Liebe Leipzigerinnen und Leipziger!
Wir leben in unserer Stadt zusammen mit vielen tausend ausländischen Bürgern. Wir erleben aber auch, wie sie im Alltag diskriminiert werden beziehungsweise durch eine verfehlte Politik der Stadtväter in Gettos gesperrt worden sind. Ebenso erleben wir täglich den immer stärker werdenden Terror offen neofaschistischer Kräfte. Der Stalinismus hat durch die Entmündigung des Volkes diese Haltung mit hervorgebracht und begünstigt. Wirklich neues Denken bedeutet, unseren alltäglichen Faschismus gegenüber den ausländischen Mitbürgern endlich zu überwinden und sie in unser Gemeinwesen einzubinden. Wirklicher Kampf gegen den Stalinismus bedeutet auch konsequenter Kampf gegen Neofaschismus! Wirkliches neues Denken heißt: den wirklichen Gegner erkennen und alle revolutionären Kräfte in den Prozess des demokratischen Wandels einzubeziehen.

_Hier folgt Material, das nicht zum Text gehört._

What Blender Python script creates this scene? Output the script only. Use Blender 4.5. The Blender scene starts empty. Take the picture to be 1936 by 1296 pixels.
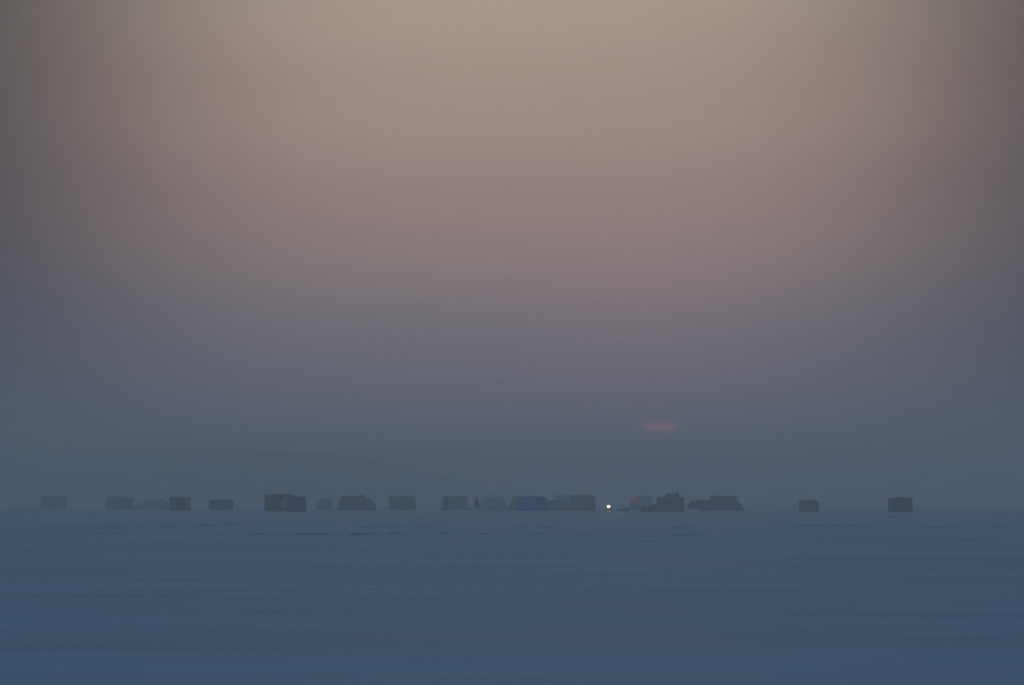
import bpy, bmesh, math, random
import numpy as np
from mathutils import Vector, Matrix

sc = bpy.context.scene
COL = sc.collection
R = math.radians

# ------------------------------------------------------------------ camera
HFOV = 24.0
F = 968.0 / math.tan(R(HFOV / 2))          # focal length in photo pixels
HOR = 943.0                                # photo row of the true horizon
CAMH = 1.6
TILT = math.atan((HOR - 648.0) / F)
cam = bpy.data.cameras.new("camera")
cam.sensor_fit = 'HORIZONTAL'
cam.angle = R(HFOV)
cam.clip_start = 0.1
cam.clip_end = 20000
cam.dof.use_dof = True                     # the photograph is a little soft
cam.dof.focus_distance = 62
cam.dof.aperture_fstop = 2.8
camo = bpy.data.objects.new("camera", cam)
COL.objects.link(camo)
camo.location = (0, 0, CAMH)
camo.rotation_euler = (math.pi / 2 + TILT, 0, 0)
sc.camera = camo

# ------------------------------------------------------------------ exposure
EXPO = 1.35
sc.view_settings.view_transform = 'Standard'
sc.view_settings.look = 'None'
sc.view_settings.exposure = EXPO
sc.view_settings.gamma = 1.0
sc.view_settings.use_curve_mapping = False
sc.render.dither_intensity = 1.6
sc.cycles.use_denoising = True
sc.cycles.max_bounces = 8
sc.cycles.volume_bounces = 3
sc.cycles.diffuse_bounces = 3
K = 1.0 / (2 ** EXPO)                      # scene value of a displayed value

# ------------------------------------------------------------------ sky and sun
SUN_EL, SUN_AZ = 1.75, 3.5                 # degrees; azimuth clockwise from +Y
GLOW_AZ = 0.4
world = bpy.data.worlds.new("World")
sc.world = world
world.use_nodes = True
wn, wl = world.node_tree.nodes, world.node_tree.links
wn.clear()


def N(nodes, typ, **kw):
    n = nodes.new(typ)
    for k, v in kw.items():
        setattr(n, k, v)
    return n


def math_node(nodes, links, op, a, b=None, c=None, clamp=False):
    n = nodes.new('ShaderNodeMath')
    n.operation = op
    n.use_clamp = clamp
    for i, v in enumerate((a, b, c)):
        if v is None:
            continue
        if isinstance(v, (int, float)):
            n.inputs[i].default_value = v
        else:
            links.new(v, n.inputs[i])
    return n.outputs[0]


def build_world():
    M = lambda op, a, b=None, c=None, clamp=False: math_node(wn, wl, op, a, b, c, clamp)
    tc = N(wn, 'ShaderNodeTexCoord')
    sep = N(wn, 'ShaderNodeSeparateXYZ')
    wl.new(tc.outputs['Generated'], sep.inputs[0])
    x, y, z = sep.outputs
    el = M('MULTIPLY', M('ARCSINE', z), 180 / math.pi)            # degrees
    az = M('MULTIPLY', M('ARCTAN2', x, y), 180 / math.pi)
    # physically based upper sky
    sky = N(wn, 'ShaderNodeTexSky', sky_type='NISHITA', sun_disc=False)
    sky.sun_elevation = R(SUN_EL)
    sky.sun_rotation = R(SUN_AZ)
    sky.dust_density = 1.0
    sky.ozone_density = 1.8
    up = N(wn, 'ShaderNodeVectorMath', operation='MULTIPLY')
    wl.new(sky.outputs[0], up.inputs[0])
    up.inputs[1].default_value = (0.137, 0.150, 0.144)
    # veil of high dawn cloud low in the sky
    ramp = N(wn, 'ShaderNodeValToRGB')
    wl.new(M('DIVIDE', el, 30.0, clamp=True), ramp.inputs[0])
    cr = ramp.color_ramp
    cr.interpolation = 'EASE'
    stops = [(0.0, (.28, .225, .24)), (3.2, (.30, .235, .235)), (7.0, (.46, .305, .25)),
             (9.3, (.505, .352, .275)), (12.0, (.515, .395, .305)), (20.0, (.38, .34, .30)), (30.0, (.2, .23, .26))]
    while len(cr.elements) < len(stops):
        cr.elements.new(0.5)
    for e, (p, c) in zip(cr.elements, stops):
        e.position = p / 30.0
        e.color = (*[v * K for v in c], 1)
    # soft unevenness of the veil
    mp = N(wn, 'ShaderNodeMapping')
    mp.inputs['Scale'].default_value = (3.0, 3.0, 14.0)
    wl.new(tc.outputs['Generated'], mp.inputs[0])
    nz = N(wn, 'ShaderNodeTexNoise')
    nz.inputs['Scale'].default_value = 1.6
    nz.inputs['Detail'].default_value = 3.0
    wl.new(mp.outputs[0], nz.inputs[0])
    uneven = M('MULTIPLY_ADD', nz.outputs[0], 0.16, 0.92)
    # brighter towards the rising sun; lens edge darkening is put into this falloff too
    d = M('DIVIDE', M('ABSOLUTE', M('SUBTRACT', az, GLOW_AZ)), 10.9)
    lobe = M('MULTIPLY_ADD', M('EXPONENT', M('MULTIPLY', M('POWER', d, 3.3), -1.0)), 0.93, 0.07)
    low = N(wn, 'ShaderNodeVectorMath', operation='SCALE')
    wl.new(ramp.outputs[0], low.inputs[0])
    wl.new(M('MULTIPLY', lobe, uneven), low.inputs['Scale'])
    # the sun seen as a dull ember through a slit in the cloud
    ex = M('DIVIDE', M('SUBTRACT', az, SUN_AZ), 0.40)
    ey = M('DIVIDE', M('SUBTRACT', el, 1.70), 0.105)
    r2 = M('ADD', M('POWER', M('ABSOLUTE', ex), 3.0), M('POWER', M('ABSOLUTE', ey), 2.0))
    slit = M('EXPONENT', M('MULTIPLY', r2, -1.0))
    emb = N(wn, 'ShaderNodeVectorMath', operation='SCALE')
    emb.inputs[0].default_value = (1.15 * K, 0.24 * K, 0.12 * K)
    wl.new(slit, emb.inputs['Scale'])
    # rosy glow in the cloud standing over the sun
    gx_ = M('POWER', M('DIVIDE', M('SUBTRACT', az, SUN_AZ - .3), 3.2), 2.0)
    gy_ = M('POWER', M('DIVIDE', M('SUBTRACT', el, 3.8), 2.2), 2.0)
    ros = N(wn, 'ShaderNodeVectorMath', operation='SCALE')
    ros.inputs[0].default_value = (0.050 * K, 0.006 * K, 0.012 * K)
    wl.new(M('EXPONENT', M('MULTIPLY', M('ADD', gx_, gy_), -1.0)), ros.inputs['Scale'])
    low1 = N(wn, 'ShaderNodeVectorMath', operation='ADD')
    wl.new(low.outputs[0], low1.inputs[0])
    wl.new(ros.outputs[0], low1.inputs[1])
    low2 = N(wn, 'ShaderNodeVectorMath', operation='ADD')
    wl.new(low1.outputs[0], low2.inputs[0])
    wl.new(emb.outputs[0], low2.inputs[1])
    mr = N(wn, 'ShaderNodeMapRange', interpolation_type='SMOOTHSTEP')
    wl.new(el, mr.inputs[0])
    mr.inputs[1].default_value = 13.0
    mr.inputs[2].default_value = 38.0
    mix = N(wn, 'ShaderNodeMix', data_type='RGBA')
    wl.new(mr.outputs[0], mix.inputs[0])
    wl.new(low2.outputs[0], mix.inputs[6])
    wl.new(up.outputs[0], mix.inputs[7])
    bg = N(wn, 'ShaderNodeBackground')
    bg.inputs[1].default_value = 1.0
    wl.new(mix.outputs[2], bg.inputs[0])
    out = N(wn, 'ShaderNodeOutputWorld')
    wl.new(bg.outputs[0], out.inputs[0])


build_world()
sun = bpy.data.lights.new("sun", 'SUN')
sun.energy = 0.02
sun.angle = R(3.0)
sun.color = (1.0, 0.42, 0.25)
suno = bpy.data.objects.new("sun", sun)
COL.objects.link(suno)
sdir = Vector((math.sin(R(SUN_AZ)) * math.cos(R(SUN_EL)), math.cos(R(SUN_AZ)) * math.cos(R(SUN_EL)), math.sin(R(SUN_EL))))
suno.rotation_euler = sdir.to_track_quat('Z', 'Y').to_euler()
suno.location = (0, 0, 20)


# ------------------------------------------------------------------ helpers
def dist_of(row):
    """distance at which the ice shows on this photo row"""
    return CAMH * F / (row - HOR)


def X(px, D):
    return (px - 968.0) / F * D


def mpp(D):
    return D / F                            # metres per photo pixel


MATS = {}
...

Auch die progressive Basis der SED. Einen wirklich neuen, demokratischen, freiheitlichen und sozialistischen Staat aufzubauen kann nicht heißen, sich mit einem alten Staat zu vereinen, sei er auch noch so dynamisch, bunt und verlockend. Wir sind kulturellhistorisch und zweifellos auch durch unsere Mentalität eine Nation, aber wir brauchen zwei Staaten, damit das gemeinsame Haus Europa gebaut werden kann. Danke.
[Rede gehalten auf einer Kundgebung des Neuen Forums am 18. November 1989 in Leipzig.]